Celebramos hoy la gran solemnidad de Pentecostés. De tanto oír y hablar de fiestas y de tanto oír y leer los textos evangélicos, corremos el peligro de que perdamos la fuerza y la novedad de la fiesta y del mensaje que nos ofrece la Palabra de Dios. La experiencia de Jesús resucitado siempre es novedosa y sorprendente. Los discípulos se encontraban encerrados, asustados por miedo a los judíos (cf. v.19). De forma improvisada y misteriosa, Jesús se coloca en medio de ellos. Este encuentro cambia la vida de los discípulos, quienes se alegran al ver al Señor. Cristo, además, los ofrece su paz, los confía la continuación de su misma misión, sopla sobre ellos insuflándolos el Espíritu Santo y los da el poder de perdonar los pecados. Ya no estaban solos, tenían con ellos a Jesús, y con él los enemigos pierden su fuerza.

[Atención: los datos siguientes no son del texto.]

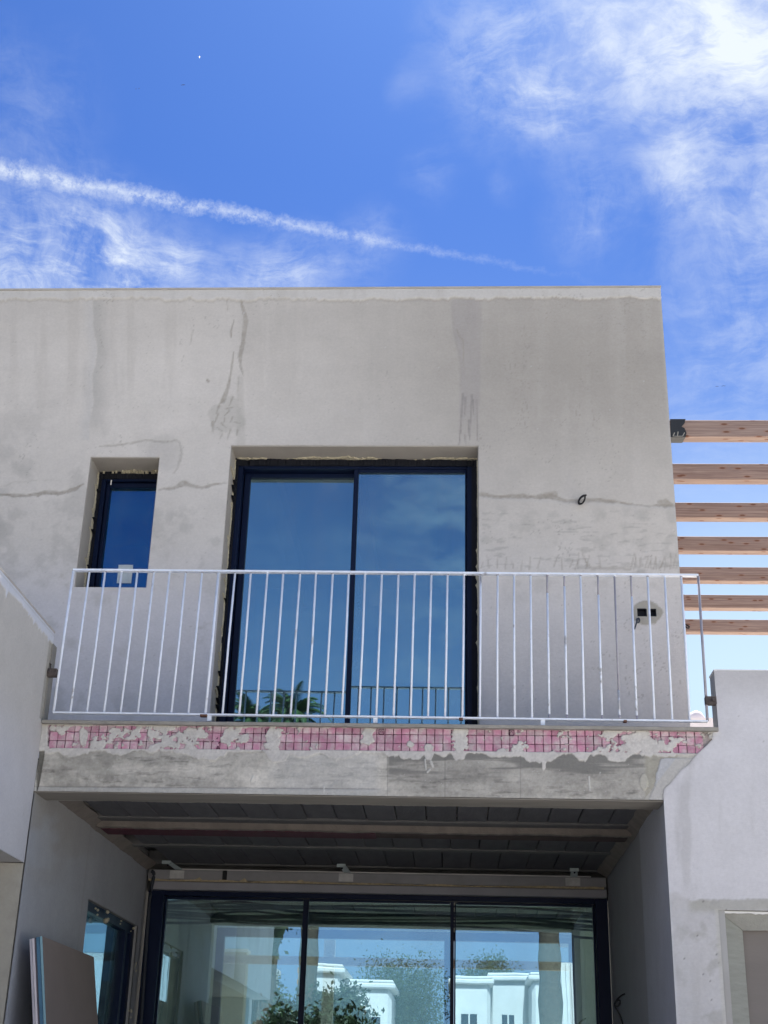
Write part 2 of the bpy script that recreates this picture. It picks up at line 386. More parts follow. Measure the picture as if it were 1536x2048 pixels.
# ------------------------------------------------------------------ upper facade
BASE = (.565, .535, .495)
def paint_facade(U, V):
    px, py = px_of(U, np.full_like(U, P2), V)
    n1 = fbm(U+20, V, 1.3, 5, 3); n2 = fbm(U+20, V, 9, 5, 11); n3 = fbm(U+20, V, 45, 4, 23)
    c = np.ones(U.shape+(3,))*np.array(BASE)*(1+.10*(n1-.5)+.05*(n2-.5))[..., None]
    wx = px+(fbm(px, py, .03, 4, 5)-.5)*14; wy = py+(fbm(px, py, .03, 4, 8)-.5)*14
    off = (n1-.5)*.006+(n2-.5)*.0016
    # browner, darker tone to the upper right: plaster colour plus painted light falloff
    c = blend(c, (.335, .313, .28), .95*sst(px, 380, 1100)*sst(py, 1180, 700))
    c = blend(c, (.42, .395, .36), .55*sst(py, 740, 610)*(.5+.5*n1))
    c = blend(c, (.53, .52, .545), .85*sst(py, 1060, 1250)*(1-.45*sst(px, 940, 1000)))  # cool skylight painted into the lower wall colour
    # brushed horizontal swathes
    br = fbm(px*.12, py, .09, 4, 31); c *= (1+.035*(br-.5))[..., None]
    # mottled lower zones
    mz = sst(py, 1000, 1030)*sst(py, 1260, 1120)
    ms = sst(fbm(px, py, .035, 5, 41), .5, .72); c = blend(c, (.335, .325, .30), .34*mz*ms)
    c = blend(c, (.33, .32, .30), .4*sst(py, 700, 990)*sst(px, 480, 60)*sst(fbm(px, py, .02, 5, 43), .52, .7))
    # coping coat with a ragged lower edge
    edge = 599+(fbm(px, py*0+3, .05, 5, 51)-.5)*14+(fbm(px, py*0+9, .25, 3, 52)-.5)*6 - 2*(px > 900)
    cp = sst(py-edge, 1.2, -1.2); c = blend(c, (.53, .515, .49), .85*cp); off -= .007*cp
    ln = np.exp(-((py-edge-2)/2.5)**2); c = blend(c, (.27, .25, .22), .35*ln)
    # vertical joint left
    sx = 190+(fbm(py, px*0, .02, 3, 61)-.5)*14-8*sst(py, 700, 800); dd = px-sx
    c = blend(c, (.34, .33, .31), .55*sst(dd, -1, 3)*sst(dd, 45, 3)*sst(py, 890, 800)*(py > 600))
    c = blend(c, (.44, .44, .44), .35*sst(dd, -26, -2)*(dd < 0)*(py < 880)*(py > 600))
    DK = (.29, .265, .225)
    def st(pts, wd, a=.7, colr=DK, s=1.4, deep=.002, ax=None, ay=None):
        nonlocal c, off
        d = pdist(wx if ax is None else ax, wy if ay is None else ay, pts, wd); k = sst(d, s, -s*.6)*a*1.15*(.5+1.0*n3)
        k = np.clip(k, 0, 1); c = blend(c, colr, k); off = off+deep*k
    j = .5*(wx+px), .5*(wy+py)
    st([(484, 602), (492, 640), (486, 690), (479, 715), (481, 735), (487, 752)], [5, 10, 8, 8, 5, 1], .55, ax=px+(wx-px)*.5, ay=py)
    st([(477, 752), (476, 800)], [2, 1], .3, ax=px, ay=py)
    st([(468, 640), (462, 662), (462, 675)], [1, 3, 2], .7, ax=px, ay=py)
    st([(467, 704), (462, 745), (456, 775), (446, 802)], [2, 3, 6, 10], .55, ax=px, ay=py)
    st([(454, 600), (455, 620)], [1.5, 1], .5, ax=px, ay=py)
    st([(386, 660), (380, 690)], [2, 1], .4, ax=px, ay=py)
    st([(415, 760), (417, 763)], [5, 5], .6, ax=px, ay=py)
    zone = sst(np.hypot((px-452)/38, (py-835)/46)+(fbm(px, py, .05, 4, 72)-.5)*1.2, 1.0, .75); c = blend(c, (.40, .385, .35), .45*zone)
    for q in (((446, 800), (436, 815), 5), ((464, 795), (458, 812), 4), ((440, 812), (432, 828), 4), ((458, 822), (450, 832), 3), ((436, 828), (430, 845), 4), ((426, 845), (424, 866), 6), ((450, 838), (446, 850), 3), ((466, 835), (462, 845), 2.5), ((470, 845), (482, 847), 2.5), ((444, 868), (439, 878), 3), ((462, 860), (454, 878), 3), ((476, 862), (474, 872), 4), ((434, 855), (444, 862), 3), ((452, 818), (466, 816), 3), ((442, 846), (452, 856), 3)):
        st([q[0], q[1]], [q[2], 1.5], .5, ax=wx*.4+px*.6, ay=wy*.4+py*.6)
    # broad faint runs and fine hairlines
    run = fbm(px, py*.08, .035, 5, 73); c = blend(c, (.40, .375, .34), .28*sst(run, .52, .70)*sst(py, 900, 700)); c = blend(c, (.58, .56, .53), .08*sst(fbm(px, py*.07, .03, 5, 74), .55, .72))
    hl = np.abs(fbm(px, py*.5, .012, 5, 75)-.5); c = blend(c, (.27, .255, .23), .5*sst(hl, .0022, .0008)*sst(fbm(px, py, .006, 3, 76), .50, .6))
    st([(480, 760), (482, 890)], [12, 16], .25, (.35, .335, .30), 4, ax=px, ay=py)
    # right drip band
    cx_ = 934+3*np.sin(py*.02)+6*sst(py, 660, 760); hw = 29-9*sst(py, 640, 740)
    bnd = sst(np.abs(px-cx_)-hw, 3, -4)*(py > 600)*sst(py, 895, 800)
    c = blend(c, (.325, .305, .295), .5*bnd*(.6+.8*fbm(px*3, py*.3, .08, 4, 81)))
    le = np.exp(-((px-(cx_-hw))/2.5)**2)*(py > 604)*sst(py, 800, 760); c = blend(c, (.30, .285, .27), .4*le)
    for a_, b_, wd in (((926, 788), (918, 892), 4.5), ((931, 795), (930, 830), 4), ((944, 790), (939, 880), 4), ((946, 800), (948, 830), 3), ((930, 870), (931, 892), 3), ((953, 800), (955, 880), 2), ((938, 840), (936, 872), 4), ((922, 860), (917, 890), 2)):
        st([a_, b_], [wd, 1], .55, (.25, .235, .225), 1.2, ax=px, ay=py)
    st([(914, 660), (918, 672), (926, 680), (928, 735)], [3, 4, 3, 1], .4, ax=px, ay=py)
    # patch above the small window
    st([(200, 893), (240, 888), (290, 879), (325, 884), (352, 880), (360, 886)], [3, 4, 3, 6, 4, 2], .38, ax=px, ay=wy)
    st([(362, 888), (366, 910), (356, 930), (346, 946)], [3, 3, 5, 3], .35, ax=wx, ay=wy)
    pz = sst(np.hypot((px-330)/40, (py-905)/42), 1, .8); c = blend(c, (.37, .36, .34), .25*pz)
    # construction joint
    st([(-40, 992), (0, 990), (60, 989), (115, 985), (150, 978), (168, 968)], [5, 6, 5, 6, 6, 2], .62, ax=px, ay=wy)
    st([(0, 972), (60, 962), (120, 962)], [3, 2, 2], .18, ax=wx, ay=wy)
    st([(318, 980), (350, 976), (368, 968), (385, 972), (420, 971), (452, 968)], [3, 5, 12, 6, 6, 2], .5, ax=px, ay=wy)
    st([(958, 990), (1000, 992), (1030, 990), (1070, 993), (1100, 991), (1128, 1000), (1160, 1001), (1200, 998), (1240, 1002), (1270, 1008), (1300, 1012), (1350, 1013)], [7, 7, 7, 7, 12, 6, 7, 7, 5, 3, 2, 5], .60, ax=px, ay=wy)
    st([(1094, 988), (1110, 988)], [14, 10], .45, ax=px, ay=wy); st([(1318, 1006), (1332, 1008), (1346, 1013)], [8, 14, 4], .5, ax=px, ay=wy)
    ln = np.exp(-((py-(996+.05*(px-960)))/3)**2)*(px > 958); c = blend(c, (.46, .455, .45), .25*ln)
    # scratches and finger strokes above the rail
    rz = (px > 965)*sst(py, 1015, 1030)*(py < 1150); sc = sst(fbm(px*.35, py*2.2, .10, 4, 91), .60, .72); c = blend(c, (.29, .28, .26), .38*rz*sc)
    r_ = np.random.default_rng(4)
    for x0, x1, n in ((1108, 1172, 5), (1262, 1352, 17), (1150, 1200, 3), (962, 1075, 8)):
        for xx in np.linspace(x0, x1, n):
            y0 = 1140-r_.uniform(0, 8); h = r_.uniform(10, 32); sl = r_.uniform(-5, 8)
            st([(xx, y0), (xx+sl, y0-h)], [3, 1.5], .38, s=1.2, ax=px, ay=py)
    st([(1165, 1098), (1172, 1125), (1182, 1138), (1260, 1136)], [2, 4, 5, 5], .35, ax=wx, ay=wy)
    sm = sst(np.hypot((px-405)/22, (py-1260)/42), 1, .2)*sst(fbm(px, py, .06, 4, 95), .4, .6); c = blend(c, (.28, .265, .24), .5*sm)
    sm = sst(np.hypot((px-125)/18, (py-1165)/30), 1, .2)*sst(fbm(px, py, .08, 4, 96), .4, .6); c = blend(c, (.33, .31, .26), .5*sm)
    sm = sst(np.hypot((px-345)/25, (py-1035)/20), 1, .2)*sst(fbm(px, py, .08, 4, 97), .4, .6); c = blend(c, (.32, .31, .29), .4*sm)
    sm = sst(px, 985, 955)*(px > 950)*sst(py, 1330, 1440); c = blend(c, (.30, .29, .27), .35*sm)
    # darker mortar patch round the sockets
    d = np.hypot((px-1294)/31, (py-1226)/24)+(fbm(px, py, .08, 4, 98)-.5)*.35; k = sst(d, 1.05, .95); c = blend(c, (.285, .27, .225), .8*k); off -= .002*k
    # small specks
    sp = (vnoise(px*.45, py*.45, 101) > .965)*(fbm(px, py, .01, 2, 102) > .45); c = blend(c, (.26, .25, .23), .35*sp)
    sp = (vnoise(px*.40+9, py*.40, 103) > .988); c = blend(c, (.55, .55, .55), .5*sp)
    c = blend(c, (.47, .465, .455), .35*np.exp(-((px-1320-(py-577)*.067)/3)**2))
    return c, off
holes = [BD, SW]
us = steps(-3.9, XE, .0095, [BD[0], BD[1], SW[0], SW[1]]+[s[i] for s in SOCK for i in (0, 2)])
vv = steps(SLAB_T-.03, ROOF, .0095, [BD[3], SW[2], SW[3]]+[s[i] for s in SOCK for i in (1, 3)])
def hole(U, V):
    h = np.zeros(U.shape, bool)
    for b in holes: h |= (U > b[0]) & (U < b[1]) & (V > b[2]) & (V < b[3])
    for s in SOCK: h |= (U > s[0]) & (U < s[2]) & (V > s[3]) & (V < s[1])
    return h
grid_surface('facade_wall', us, vv, lambda U, V, o: (U, P2+o, V), paint_facade, M_ATTR, house, hole, (-1, P2, 4))
def wall_around(name, x0, x1, y0, y1, z0, z1, hs, m, parent):
    """solid wall core with rectangular openings, one mesh"""
    bm = bmesh.new(); xs = sorted({x0, x1, *[h[0] for h in hs], *[h[1] for h in hs]})
    for a, b in zip(xs, xs[1:]):
        mid = (a+b)/2; cuts = sorted([(max(h[2], z0), min(h[3], z1)) for h in hs if h[0] < mid < h[1]]); z = z0
        for c0, c1 in cuts+[(z1, z1)]:
            if c0-z > .002: add_box(bm, a, b, y0, y1, z, c0)
            z = c1
    return bm_obj(name, bm, m, parent, (0, 0, 0))
wall_around('wall_core', -3.9, XE-.012, P2+.012, P2+.30, SLAB_T-.3, ROOF-.008, [(a, b, c, d) for a, b, c, d in holes]+[(s[0]-.01, s[2]+.01, s[3]-.01, s[1]+.01) for s in SOCK], M_REVEAL, house)
box('facade_wall', -9, -3.9, P2+.002, P2+.3, SLAB_T-.3, ROOF, M_PLASTER, house)
box('side_wall', XE-.3, XE-.004, P2+.302, 17.5, SLAB_T-.3, ROOF-.002, M_PLASTER, house)
box('rear_wall', -9, XE-.31, 17.2, 17.5, SLAB_T+.2, ROOF-.01, M_PLASTER, house)
box('roof_slab', -9, XE-.31, P2+.31, 17.19, ROOF-.35, ROOF-.02, M_PLASTER, house)
box('parapet_cap', -9, XE+.004, P2-.012, P2+.32, ROOF+.001, ROOF+.018, mat('cap_mortar', (.40, .37, .33), var=.15, scale=8), house)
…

El evangelista quiere provocar un interrogante en nosotros. ¿Qué es lo que nos impide, personal y comunitariamente, el encuentro con Jesús resucitado?… Jesús no entró atravesando las paredes; Jesús estaba presente en la comunidad, vivo y resucitado; estaba ya antes, solo que a los discípulos les costó tiempo darse cuenta de su presencia. La experiencia de la resurrección de Jesús se encuentra siempre con las resistencias humanas y las puertas cerradas. ¿Cuáles son nuestras resistencias?… ¿Qué miedos nos impiden abrir nuestras puertas a Cristo resucitado?… Cerrar las puertas, de manera individual o comunitaria, es la indisposición del corazón a abrirse a Dios y al hermano. La experiencia de los discípulos puede ser nuestra experiencia. Como los discípulos, necesitamos el encuentro personal y comunitario con Jesucristo resucitado, conscientes de que por muchos que sean nuestros miedos y resistencias, la fuerza de Cristo es mucho más poderosa. No hay vida cristiana auténtica sin una experiencia personal y comunitaria de la resurrección de Jesús, y solo abriéndonos a esta experiencia serán nuestros los regalos que Jesús donó a los discípulos. Y el primer regalo de este encuentro con Jesús es una alegría profunda; así lo vivieron los discípulos y así lo vive toda persona que se abre a este encuentro, por muchas dificultades que tengan que pasar; basta con escuchar los testimonios y ver las expresiones de tantas personas que en medio de la persecución transparentan la alegría y la paz que solo el Señor puede dar. Si Cristo, fuente de esa alegría, está con nosotros, nada ni nadie nos la podrá arrebatar. Y con la alegría nos viene la paz, la paz que Él mismo nos ha comprado con su sangre y que ahora entrega como don. La paz de Cristo va ligada a la esperanza de un encuentro definitivo con él. Los dones se van engarzando como eslabones de una misma cadena: el encuentro con Jesús resucitado nos lleva a ser testigos de su resurrección y a participar de su misión, la misma que Jesús ya tenía y que ellos habían compartido. Afirmar que Cristo ha resucitado no significa cruzarnos de brazos, sino anunciarlo en el día a día y en los distintos ambientes en los que nos encontremos.
También nos regala el Espíritu Santo, capaz de convertirnos en criaturas nuevas, que nos fortalecerá para la misión, facilitará la comprensión de la identidad de Jesús y el sentido profundo de sus palabras… El Espíritu es el don supremo que Dios nos concede. Al recibir el Espíritu, ya no recibimos tan sólo los dones del Espíritu, sino que recibimos a Dios mismo, el don por excelencia, permitiéndonos vivir su propia vida, participar de su misma naturaleza y haciéndonos herederos de su gloria. Por eso la Iglesia nos propone para esta celebración en la que culminan las fiestas pascuales la oración: Ven, Espíritu Santo, llena los corazones de tus fieles. Envía, Señor, tu Espíritu, que renueve la faz de la tierra. Amén.